Hace muchos años leí algunos libros de Banana Yoshimoto. Había un relato que tomé de ella para que lo dijera un personaje en una obra de teatro, no recuerdo de dónde lo saqué, es probable que haya sido de su hermosísima novela Kitchen. En la historia, una chica moría en un accidente de auto. Y el novio, no pudiendo hacerse a la idea de su desaparición, comenzaba a vestirse con la ropa de ella y una amiga se enamoraba de él y de su dolor, de él vestido de mujer, aunque es probable que no la esté recordando bien, pero sí existía el accidente de auto y el muchacho dragueado y alguien que se enamoraba de su dolor y de él. Como para la obra había modificado el relato, entonces ahora se me mezclan todas las versiones. Pero la cosa es que en todas esas versiones estaba esto de la representación, del juego de roles, de ser varies al mismo tiempo, en superposición, como en el cuento de Murakami, y mucho más, como en la película de Hamaguchi. No tengo la menor idea de cómo se vinculan los japoneses con la representación, sé, sí, por lo que veo y leí, que muchas veces o casi siempre hay belleza, hay crueldad, hay disciplina, hay naturaleza, hay mucho mucho silencio, hay deseo, hay rigor. Hay presencia del pasado en el presente, de hecho, sólo hay pasado y presente, el japonés no conjuga verbos en el futuro, hay que agregarle una marca de tiempo a la acción para que quede claro que se está hablando de algo que -acaso- sucederá. ¿Qué dice de la mirada sobre el mundo, no conjugar verbos en tiempo futuro?

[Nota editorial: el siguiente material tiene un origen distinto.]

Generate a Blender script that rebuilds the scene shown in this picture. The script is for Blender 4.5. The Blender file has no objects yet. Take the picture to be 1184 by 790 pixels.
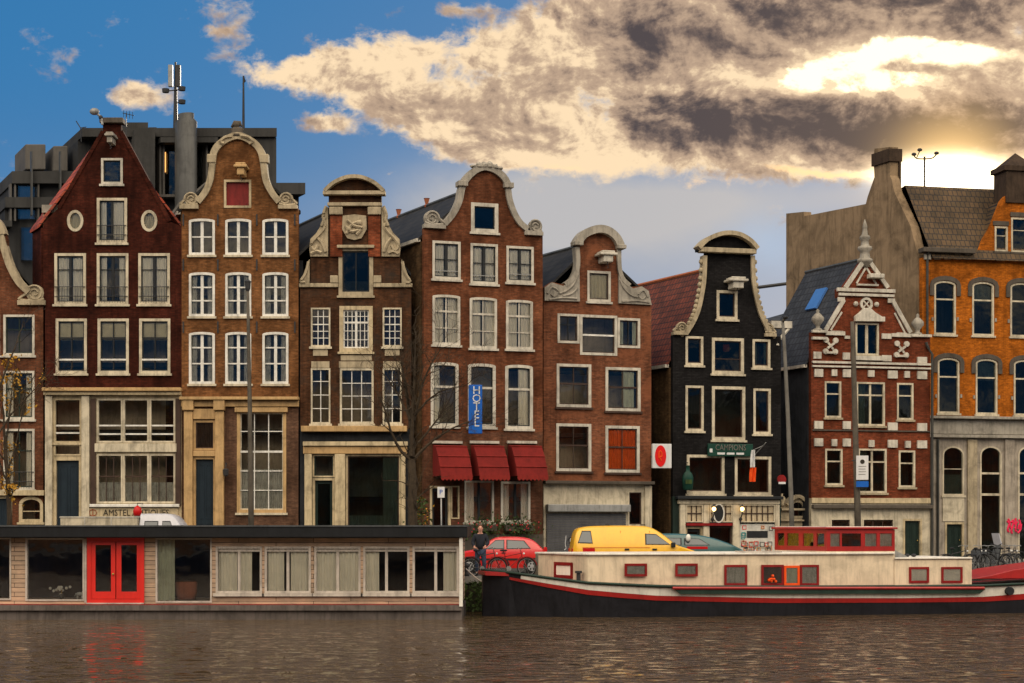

Los que vivimos, los que sobrevivimos, tenemos la obligación de hacerlo, la carga, el don, la posibilidad. De eso también habla Chéjov en Tío Vania, y Hamaguchi en su película, ni qué hablar.
En el monólogo final de la obra de Chéjov, la joven sobrina Sonia le dice a su tío “¿Qué se puede hacer? ¡Hay que vivir! Nosotros vamos a vivir, tío Vania. Viviremos una larga, larga fila de días, de prolongadas noches; soportaremos con paciencia las pruebas que nos envíe el destino y trabajaremos para otros ahora y en nuestra vejez, sin conocer el descanso. Cuando nos llegue la hora, moriremos sumisamente y allá, en el otro mundo, diremos que sufrimos, lloramos, que la vida fue amarga y Dios se apiadará de nosotros.”
Cuando Kafuku y Misaki se abrazan en la nieve, en la película de Hamaguchi, Kafuku dice:
“Los que sobreviven siempre piensan en los que han muerto, eso seguirá siendo así. Nosotros dos debemos vivir así. Y viviremos.”
Quién esté vivo, sobrevive y puede abrazar y estar triste, o amar y sonreir, esa es nuestra carga, ese es nuestro don, deber y poder vivir.